We had scarcely entered the town when an observant Zaptieh pounced upon us to know our business; and on our demanding to see the Mutasarìf,[203] or Governor, conducted us to the Konak. The Mutasarìf was at the time absent from the town at his country house—at least so we were informed, though considering the critical state of the country the statement seemed almost incredible. We were therefore obliged to show our credentials to his lieutenant; but this functionary, for some reason, which the small smattering of Italian of which he was master failed to convey to us, at once ‘smelt a rat,’ and, as the best court of inquiry at hand, hurried us off to the telegraph office, where one of the officials spoke French, and then and there put us through a severe cross-questioning as to our route and our objects in travelling.

‘How was it possible,’ he asked, ‘for you to have arrived at Travnik without escort?
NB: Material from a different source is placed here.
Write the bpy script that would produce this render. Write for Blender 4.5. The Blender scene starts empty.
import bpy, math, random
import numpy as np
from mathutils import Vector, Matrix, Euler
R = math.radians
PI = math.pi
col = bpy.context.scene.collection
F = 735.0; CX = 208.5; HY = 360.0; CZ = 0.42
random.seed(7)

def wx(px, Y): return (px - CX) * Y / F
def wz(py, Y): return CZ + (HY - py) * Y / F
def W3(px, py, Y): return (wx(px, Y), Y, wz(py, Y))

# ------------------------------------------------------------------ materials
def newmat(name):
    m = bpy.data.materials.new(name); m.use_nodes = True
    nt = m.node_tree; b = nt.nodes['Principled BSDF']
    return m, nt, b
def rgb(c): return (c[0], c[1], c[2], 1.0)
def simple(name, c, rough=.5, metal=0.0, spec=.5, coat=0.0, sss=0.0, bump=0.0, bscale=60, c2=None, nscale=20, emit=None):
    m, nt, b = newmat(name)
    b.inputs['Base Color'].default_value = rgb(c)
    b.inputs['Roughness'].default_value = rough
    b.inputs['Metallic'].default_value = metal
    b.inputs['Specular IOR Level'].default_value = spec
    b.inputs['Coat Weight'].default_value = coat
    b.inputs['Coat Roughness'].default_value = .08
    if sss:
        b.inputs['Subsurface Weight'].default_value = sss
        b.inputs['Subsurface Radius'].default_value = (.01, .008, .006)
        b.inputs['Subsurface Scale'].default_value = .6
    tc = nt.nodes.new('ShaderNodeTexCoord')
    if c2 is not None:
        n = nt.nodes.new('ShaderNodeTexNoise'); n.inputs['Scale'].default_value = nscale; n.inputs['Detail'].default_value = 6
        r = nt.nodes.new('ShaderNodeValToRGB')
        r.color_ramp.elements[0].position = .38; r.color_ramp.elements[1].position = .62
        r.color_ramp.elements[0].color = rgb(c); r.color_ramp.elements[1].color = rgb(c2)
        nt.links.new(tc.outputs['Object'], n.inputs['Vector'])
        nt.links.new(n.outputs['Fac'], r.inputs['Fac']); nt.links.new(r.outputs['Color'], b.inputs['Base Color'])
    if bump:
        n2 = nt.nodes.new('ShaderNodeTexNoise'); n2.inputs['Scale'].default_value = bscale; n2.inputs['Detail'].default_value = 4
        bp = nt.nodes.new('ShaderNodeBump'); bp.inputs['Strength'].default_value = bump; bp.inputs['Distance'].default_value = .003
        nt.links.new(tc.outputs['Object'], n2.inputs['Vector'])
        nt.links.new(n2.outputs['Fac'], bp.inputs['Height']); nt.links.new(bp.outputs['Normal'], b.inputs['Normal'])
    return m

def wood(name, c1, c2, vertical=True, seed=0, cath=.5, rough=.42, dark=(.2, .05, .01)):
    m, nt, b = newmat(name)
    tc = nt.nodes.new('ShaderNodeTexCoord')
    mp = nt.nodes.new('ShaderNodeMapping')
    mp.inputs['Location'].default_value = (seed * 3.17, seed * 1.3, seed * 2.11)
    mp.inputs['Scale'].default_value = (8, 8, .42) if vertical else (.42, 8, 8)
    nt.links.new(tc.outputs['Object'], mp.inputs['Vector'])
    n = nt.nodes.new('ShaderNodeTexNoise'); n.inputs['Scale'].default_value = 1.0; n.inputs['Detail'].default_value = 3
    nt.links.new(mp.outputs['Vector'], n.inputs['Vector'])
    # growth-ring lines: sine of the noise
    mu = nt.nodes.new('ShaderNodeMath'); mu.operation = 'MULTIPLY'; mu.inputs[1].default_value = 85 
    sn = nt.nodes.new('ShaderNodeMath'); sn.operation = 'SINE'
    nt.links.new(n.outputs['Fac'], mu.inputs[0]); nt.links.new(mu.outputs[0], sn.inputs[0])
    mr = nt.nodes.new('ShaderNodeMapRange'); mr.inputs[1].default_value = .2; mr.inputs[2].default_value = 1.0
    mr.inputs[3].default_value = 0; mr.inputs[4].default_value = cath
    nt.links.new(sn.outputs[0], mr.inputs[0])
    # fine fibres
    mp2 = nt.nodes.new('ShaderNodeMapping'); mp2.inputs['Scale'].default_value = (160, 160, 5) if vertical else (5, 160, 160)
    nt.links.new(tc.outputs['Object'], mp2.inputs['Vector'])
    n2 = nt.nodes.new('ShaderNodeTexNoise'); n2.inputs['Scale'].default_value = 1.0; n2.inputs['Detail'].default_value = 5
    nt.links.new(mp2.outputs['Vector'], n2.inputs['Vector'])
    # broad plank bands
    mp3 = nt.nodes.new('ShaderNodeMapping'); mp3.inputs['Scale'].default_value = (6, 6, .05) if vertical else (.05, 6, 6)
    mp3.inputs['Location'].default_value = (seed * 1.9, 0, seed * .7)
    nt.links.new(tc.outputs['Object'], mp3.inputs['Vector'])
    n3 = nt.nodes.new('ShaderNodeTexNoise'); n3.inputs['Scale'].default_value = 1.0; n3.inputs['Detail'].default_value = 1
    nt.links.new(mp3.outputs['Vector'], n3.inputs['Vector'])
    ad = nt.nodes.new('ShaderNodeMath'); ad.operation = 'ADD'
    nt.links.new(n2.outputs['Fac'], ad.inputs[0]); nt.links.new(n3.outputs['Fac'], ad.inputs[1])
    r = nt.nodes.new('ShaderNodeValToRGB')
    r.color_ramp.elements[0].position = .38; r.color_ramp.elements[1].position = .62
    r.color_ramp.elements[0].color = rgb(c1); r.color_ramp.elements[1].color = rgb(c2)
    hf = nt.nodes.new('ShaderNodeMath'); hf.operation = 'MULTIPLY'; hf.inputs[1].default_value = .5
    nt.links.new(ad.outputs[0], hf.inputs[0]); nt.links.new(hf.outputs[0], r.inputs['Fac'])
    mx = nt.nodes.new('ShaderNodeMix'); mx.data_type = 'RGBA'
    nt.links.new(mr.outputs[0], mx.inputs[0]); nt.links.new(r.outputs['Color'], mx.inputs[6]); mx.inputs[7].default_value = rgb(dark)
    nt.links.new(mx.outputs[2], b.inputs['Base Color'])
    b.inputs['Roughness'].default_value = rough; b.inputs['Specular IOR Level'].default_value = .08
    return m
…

You say that you come from Tešanj over the mountains, but you don’t expect us to believe that you came on foot! Besides, where is the pièce de conviction? Where is your Zaptieh? You say that you are now on the way to Serajevo, but’—and this was regarded as the most damning fact of all—‘we see this order in the Vali’s handwriting was given at Serajevo, and you must therefore be coming from it; at any rate you must have been there, which you deny.’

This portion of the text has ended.